Check each line below for the word "pixels" and give the number of lines that have it, nothing more.
------------------------------------------------------------------------
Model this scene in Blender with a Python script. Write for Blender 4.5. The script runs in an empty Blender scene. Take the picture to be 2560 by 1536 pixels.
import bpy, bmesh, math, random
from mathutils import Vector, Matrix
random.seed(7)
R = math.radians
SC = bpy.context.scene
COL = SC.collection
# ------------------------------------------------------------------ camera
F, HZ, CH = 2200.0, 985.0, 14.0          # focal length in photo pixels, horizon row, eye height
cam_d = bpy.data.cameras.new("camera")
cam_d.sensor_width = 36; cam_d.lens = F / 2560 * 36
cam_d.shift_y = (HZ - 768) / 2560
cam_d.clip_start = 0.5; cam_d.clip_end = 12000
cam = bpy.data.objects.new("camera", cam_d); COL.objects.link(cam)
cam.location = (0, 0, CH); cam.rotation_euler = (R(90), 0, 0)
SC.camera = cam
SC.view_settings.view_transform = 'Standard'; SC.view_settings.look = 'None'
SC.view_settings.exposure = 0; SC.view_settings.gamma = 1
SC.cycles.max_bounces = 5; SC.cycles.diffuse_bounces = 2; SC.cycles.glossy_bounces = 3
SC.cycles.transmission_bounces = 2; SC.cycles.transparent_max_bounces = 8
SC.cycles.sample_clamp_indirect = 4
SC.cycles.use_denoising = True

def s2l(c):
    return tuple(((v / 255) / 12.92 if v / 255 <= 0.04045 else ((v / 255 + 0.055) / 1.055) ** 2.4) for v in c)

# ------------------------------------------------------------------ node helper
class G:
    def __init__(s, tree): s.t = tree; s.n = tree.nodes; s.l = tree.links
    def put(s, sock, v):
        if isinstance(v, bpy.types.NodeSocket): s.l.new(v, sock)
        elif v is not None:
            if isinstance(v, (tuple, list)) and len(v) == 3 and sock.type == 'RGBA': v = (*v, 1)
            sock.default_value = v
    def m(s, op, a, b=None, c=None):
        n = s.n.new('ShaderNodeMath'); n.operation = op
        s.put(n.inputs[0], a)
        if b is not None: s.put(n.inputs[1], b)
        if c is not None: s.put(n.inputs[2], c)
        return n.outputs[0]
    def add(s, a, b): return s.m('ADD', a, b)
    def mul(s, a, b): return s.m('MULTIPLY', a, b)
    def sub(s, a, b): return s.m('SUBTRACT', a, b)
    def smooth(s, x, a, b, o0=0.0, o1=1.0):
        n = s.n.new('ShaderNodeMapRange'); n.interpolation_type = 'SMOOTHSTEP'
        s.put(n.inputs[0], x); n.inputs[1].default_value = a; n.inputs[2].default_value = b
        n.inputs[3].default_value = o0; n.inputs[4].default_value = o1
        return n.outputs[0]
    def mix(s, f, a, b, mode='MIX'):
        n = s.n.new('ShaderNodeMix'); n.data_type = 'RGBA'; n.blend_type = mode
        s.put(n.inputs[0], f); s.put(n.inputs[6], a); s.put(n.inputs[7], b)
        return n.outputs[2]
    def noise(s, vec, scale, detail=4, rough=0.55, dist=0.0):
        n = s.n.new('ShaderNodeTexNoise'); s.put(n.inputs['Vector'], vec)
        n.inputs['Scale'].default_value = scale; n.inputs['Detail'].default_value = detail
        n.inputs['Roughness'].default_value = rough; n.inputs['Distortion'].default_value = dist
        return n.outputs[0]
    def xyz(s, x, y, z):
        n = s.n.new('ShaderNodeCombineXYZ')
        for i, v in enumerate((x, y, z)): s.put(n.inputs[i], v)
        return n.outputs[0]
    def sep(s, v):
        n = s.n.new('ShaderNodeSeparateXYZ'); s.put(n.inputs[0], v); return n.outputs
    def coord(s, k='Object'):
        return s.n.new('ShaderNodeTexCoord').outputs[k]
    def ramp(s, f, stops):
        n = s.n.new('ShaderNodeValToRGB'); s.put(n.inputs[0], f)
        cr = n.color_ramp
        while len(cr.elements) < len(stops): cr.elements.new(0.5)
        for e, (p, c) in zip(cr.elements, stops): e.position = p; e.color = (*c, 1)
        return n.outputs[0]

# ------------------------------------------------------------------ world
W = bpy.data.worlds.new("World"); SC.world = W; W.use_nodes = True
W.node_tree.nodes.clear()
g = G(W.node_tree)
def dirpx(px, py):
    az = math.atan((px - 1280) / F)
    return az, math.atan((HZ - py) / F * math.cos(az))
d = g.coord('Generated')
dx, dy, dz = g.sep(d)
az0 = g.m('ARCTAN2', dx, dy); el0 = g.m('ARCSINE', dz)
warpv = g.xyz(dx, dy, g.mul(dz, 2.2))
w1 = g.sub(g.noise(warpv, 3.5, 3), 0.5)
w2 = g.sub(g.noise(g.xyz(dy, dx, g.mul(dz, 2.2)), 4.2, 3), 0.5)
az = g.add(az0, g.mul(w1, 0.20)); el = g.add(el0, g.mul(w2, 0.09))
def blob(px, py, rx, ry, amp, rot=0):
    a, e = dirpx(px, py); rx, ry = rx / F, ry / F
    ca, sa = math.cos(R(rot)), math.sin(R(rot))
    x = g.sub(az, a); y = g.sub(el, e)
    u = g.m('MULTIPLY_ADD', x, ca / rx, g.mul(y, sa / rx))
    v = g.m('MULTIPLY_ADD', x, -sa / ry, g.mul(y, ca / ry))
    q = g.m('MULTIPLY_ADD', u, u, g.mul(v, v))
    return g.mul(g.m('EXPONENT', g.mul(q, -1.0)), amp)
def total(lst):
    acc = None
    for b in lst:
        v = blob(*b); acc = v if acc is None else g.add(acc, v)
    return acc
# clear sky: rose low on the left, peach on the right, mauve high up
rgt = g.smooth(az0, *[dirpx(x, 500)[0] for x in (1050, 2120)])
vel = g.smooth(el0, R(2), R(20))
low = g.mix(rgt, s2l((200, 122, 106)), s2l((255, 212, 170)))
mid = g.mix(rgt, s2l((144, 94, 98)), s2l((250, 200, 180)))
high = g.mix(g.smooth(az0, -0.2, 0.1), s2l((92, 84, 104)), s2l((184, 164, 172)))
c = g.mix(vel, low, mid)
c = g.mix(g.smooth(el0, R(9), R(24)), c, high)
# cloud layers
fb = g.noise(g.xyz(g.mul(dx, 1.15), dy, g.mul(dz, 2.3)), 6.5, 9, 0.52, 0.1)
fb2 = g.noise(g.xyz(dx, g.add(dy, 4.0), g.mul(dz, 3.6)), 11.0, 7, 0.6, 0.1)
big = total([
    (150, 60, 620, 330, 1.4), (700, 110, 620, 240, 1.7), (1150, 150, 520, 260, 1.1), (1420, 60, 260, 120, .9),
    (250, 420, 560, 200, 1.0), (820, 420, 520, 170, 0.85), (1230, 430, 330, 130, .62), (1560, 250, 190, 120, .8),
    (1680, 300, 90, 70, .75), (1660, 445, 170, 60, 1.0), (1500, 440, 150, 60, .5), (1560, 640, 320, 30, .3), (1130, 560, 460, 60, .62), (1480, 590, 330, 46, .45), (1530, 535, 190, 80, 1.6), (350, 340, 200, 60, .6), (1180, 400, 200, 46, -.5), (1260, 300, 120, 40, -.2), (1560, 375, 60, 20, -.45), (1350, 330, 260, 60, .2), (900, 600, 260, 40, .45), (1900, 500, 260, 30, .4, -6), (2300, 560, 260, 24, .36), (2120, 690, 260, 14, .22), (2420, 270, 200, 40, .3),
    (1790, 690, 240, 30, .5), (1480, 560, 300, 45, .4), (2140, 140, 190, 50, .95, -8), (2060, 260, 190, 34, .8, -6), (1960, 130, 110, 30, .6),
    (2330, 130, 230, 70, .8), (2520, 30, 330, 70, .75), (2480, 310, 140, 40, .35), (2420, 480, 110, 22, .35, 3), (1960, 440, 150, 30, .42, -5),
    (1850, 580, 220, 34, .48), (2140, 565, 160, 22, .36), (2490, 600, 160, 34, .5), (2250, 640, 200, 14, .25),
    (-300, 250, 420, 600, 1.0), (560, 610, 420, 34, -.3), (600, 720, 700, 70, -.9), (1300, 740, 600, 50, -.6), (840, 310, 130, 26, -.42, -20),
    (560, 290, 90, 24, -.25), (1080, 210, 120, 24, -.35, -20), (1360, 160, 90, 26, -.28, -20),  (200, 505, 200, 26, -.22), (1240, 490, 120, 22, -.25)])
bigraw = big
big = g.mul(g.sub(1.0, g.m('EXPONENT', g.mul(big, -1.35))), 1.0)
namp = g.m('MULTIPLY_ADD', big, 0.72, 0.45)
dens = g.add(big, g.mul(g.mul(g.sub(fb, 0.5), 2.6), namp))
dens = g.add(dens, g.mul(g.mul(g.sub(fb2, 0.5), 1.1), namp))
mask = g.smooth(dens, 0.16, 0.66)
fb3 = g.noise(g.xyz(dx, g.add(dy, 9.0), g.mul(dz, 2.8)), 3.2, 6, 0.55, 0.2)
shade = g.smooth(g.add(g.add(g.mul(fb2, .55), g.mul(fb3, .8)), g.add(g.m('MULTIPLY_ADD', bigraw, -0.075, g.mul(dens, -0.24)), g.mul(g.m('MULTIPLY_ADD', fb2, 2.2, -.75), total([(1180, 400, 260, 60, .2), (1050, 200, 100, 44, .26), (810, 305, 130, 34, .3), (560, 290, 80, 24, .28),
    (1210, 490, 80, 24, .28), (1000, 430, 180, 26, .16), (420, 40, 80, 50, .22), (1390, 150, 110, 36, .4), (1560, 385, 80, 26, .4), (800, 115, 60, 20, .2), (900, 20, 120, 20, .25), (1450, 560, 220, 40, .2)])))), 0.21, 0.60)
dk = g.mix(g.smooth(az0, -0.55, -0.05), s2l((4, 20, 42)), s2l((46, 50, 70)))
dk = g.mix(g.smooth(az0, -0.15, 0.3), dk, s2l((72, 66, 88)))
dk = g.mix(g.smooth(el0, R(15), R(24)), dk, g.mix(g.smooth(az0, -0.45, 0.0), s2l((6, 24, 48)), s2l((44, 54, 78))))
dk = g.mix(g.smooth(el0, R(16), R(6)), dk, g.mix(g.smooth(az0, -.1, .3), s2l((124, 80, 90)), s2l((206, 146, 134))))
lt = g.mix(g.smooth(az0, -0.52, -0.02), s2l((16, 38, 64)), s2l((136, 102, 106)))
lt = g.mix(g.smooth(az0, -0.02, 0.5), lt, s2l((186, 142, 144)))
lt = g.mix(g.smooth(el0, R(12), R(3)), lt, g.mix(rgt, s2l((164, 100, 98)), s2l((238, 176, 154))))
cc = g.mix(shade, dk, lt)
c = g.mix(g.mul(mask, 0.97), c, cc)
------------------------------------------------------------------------
-- FINAL RESULT --
2